---- Supplied information

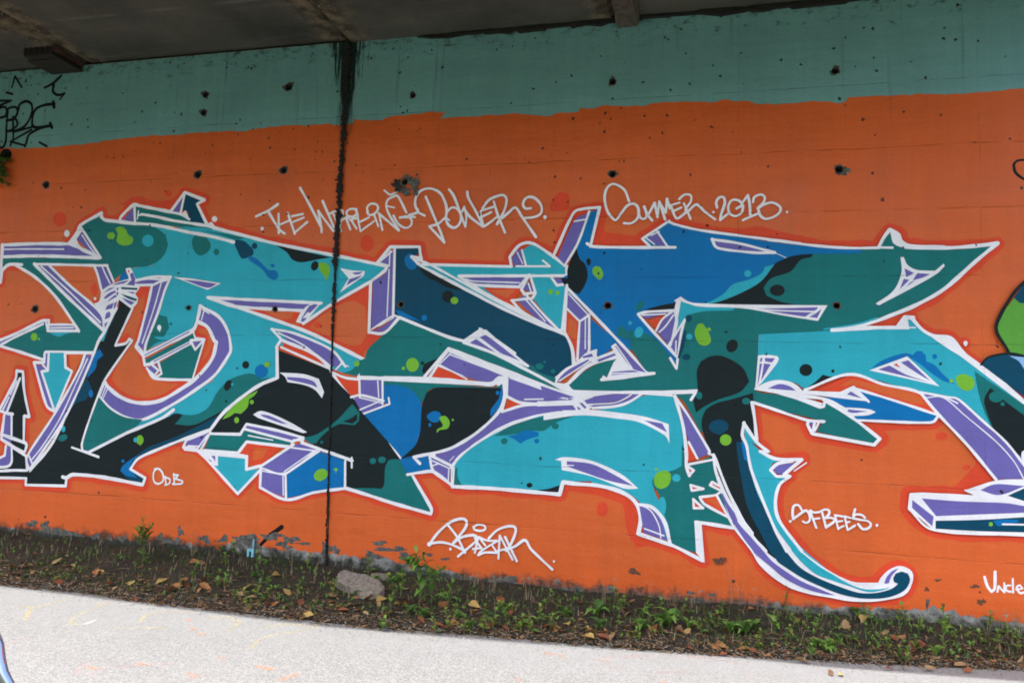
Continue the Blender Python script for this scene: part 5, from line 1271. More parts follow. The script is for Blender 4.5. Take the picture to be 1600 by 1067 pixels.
hand_black S K2 31.5 0 -7866,4838 -7862,4652 -7852,4496 -7888,4413 -7966,4440
hand_black S K2 29.5 0 -7785,4477 -7576,4421
hand_black S K2 29.5 0 -7785,4477 -7506,4601
hand_black S K2 29.5 0 -7761,4584 -7509,4632
hand_black S K2 27.5 0 -7379,4449 -7274,4398
hand_black S K2 40.5 0 -7242,4907 -7226,4845
hand_black S K2 40.4 0 -7260,4664 -7226,4609
hand_black B K2 0 0 -7748,4329 -7751,4305 -7766,4285 -7789,4272 -7819,4268 -7849,4274 -7876,4290 -7896,4312 -7905,4337 -7902,4361 -7888,4382 -7864,4395 -7835,4398 -7804,4392 -7777,4376 -7757,4355
ground S K2 35.7 0 -4274,258 -4209,324 -4150,377
ground S K2 48.5 0 -4170,363 -4104,411 -4052,451"""
SHAPES = []
for ln in DATA.strip().split('\n'):
    t = ln.split()
    SHAPES.append((t[0], t[1], t[2], float(t[3])/1000, t[4] == '1', [tuple(float(c)/1000 for c in q.split(',')) for q in t[5:]]))
sheets = {}
# the red outline sprayed round the whole piece goes on first, under everything else
rr = random.Random(11)
halo = sheets.setdefault('halo', Sheet())
for g, op, col, w, h, P in SHAPES:
    if h:
        ww = w + .088 + rr.uniform(-.015, .02)
        L = dedupe(smooth_line(P, False, 50))
        bb = bbox(P); bb = (bb[0]-ww, bb[1]-ww, bb[2]+ww, bb[3]+ww)
        v, f = stroke_tris(P, ww)
        halo.add('R', v, f, level_for(bb))
for g, op, col, w, h, P in SHAPES:
    sh = sheets.setdefault(g, Sheet())
    if op == 'S':
        q = [(x + rr.gauss(0, .0012), z + rr.gauss(0, .0012)) for x, z in P]
        bb = bbox(P); v, f = stroke_tris(q, w*.92, g.startswith('hand'))
        bb = (bb[0]-w, bb[1]-w, bb[2]+w, bb[3]+w)
    else:
        q = dedupe(smooth_line(P, True, 38, op == 'B'))
        bb = bbox(q); v, f = fill_tris(q)
    sh.add(col, v, f, level_for(bb))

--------

> _Problem_
Reproduce the full material exactly, excluding the pictures.

> _Answer for the task_
Continue the Blender Python script for this scene: part 5, from line 1271. More parts follow. The script is for Blender 4.5. Take the picture to be 1600 by 1067 pixels.
hand_black S K2 31.5 0 -7866,4838 -7862,4652 -7852,4496 -7888,4413 -7966,4440
hand_black S K2 29.5 0 -7785,4477 -7576,4421
hand_black S K2 29.5 0 -7785,4477 -7506,4601
hand_black S K2 29.5 0 -7761,4584 -7509,4632
hand_black S K2 27.5 0 -7379,4449 -7274,4398
hand_black S K2 40.5 0 -7242,4907 -7226,4845
hand_black S K2 40.4 0 -7260,4664 -7226,4609
hand_black B K2 0 0 -7748,4329 -7751,4305 -7766,4285 -7789,4272 -7819,4268 -7849,4274 -7876,4290 -7896,4312 -7905,4337 -7902,4361 -7888,4382 -7864,4395 -7835,4398 -7804,4392 -7777,4376 -7757,4355
ground S K2 35.7 0 -4274,258 -4209,324 -4150,377
ground S K2 48.5 0 -4170,363 -4104,411 -4052,451"""
SHAPES = []
for ln in DATA.strip().split('\n'):
    t = ln.split()
    SHAPES.append((t[0], t[1], t[2], float(t[3])/1000, t[4] == '1', [tuple(float(c)/1000 for c in q.split(',')) for q in t[5:]]))
sheets = {}
# the red outline sprayed round the whole piece goes on first, under everything else
rr = random.Random(11)
halo = sheets.setdefault('halo', Sheet())
for g, op, col, w, h, P in SHAPES:
    if h:
        ww = w + .088 + rr.uniform(-.015, .02)
        L = dedupe(smooth_line(P, False, 50))
        bb = bbox(P); bb = (bb[0]-ww, bb[1]-ww, bb[2]+ww, bb[3]+ww)
        v, f = stroke_tris(P, ww)
        halo.add('R', v, f, level_for(bb))
for g, op, col, w, h, P in SHAPES:
    sh = sheets.setdefault(g, Sheet())
    if op == 'S':
        q = [(x + rr.gauss(0, .0012), z + rr.gauss(0, .0012)) for x, z in P]
        bb = bbox(P); v, f = stroke_tris(q, w*.92, g.startswith('hand'))
        bb = (bb[0]-w, bb[1]-w, bb[2]+w, bb[3]+w)
    else:
        q = dedupe(smooth_line(P, True, 38, op == 'B'))
        bb = bbox(q); v, f = fill_tris(q)
    sh.add(col, v, f, level_for(bb))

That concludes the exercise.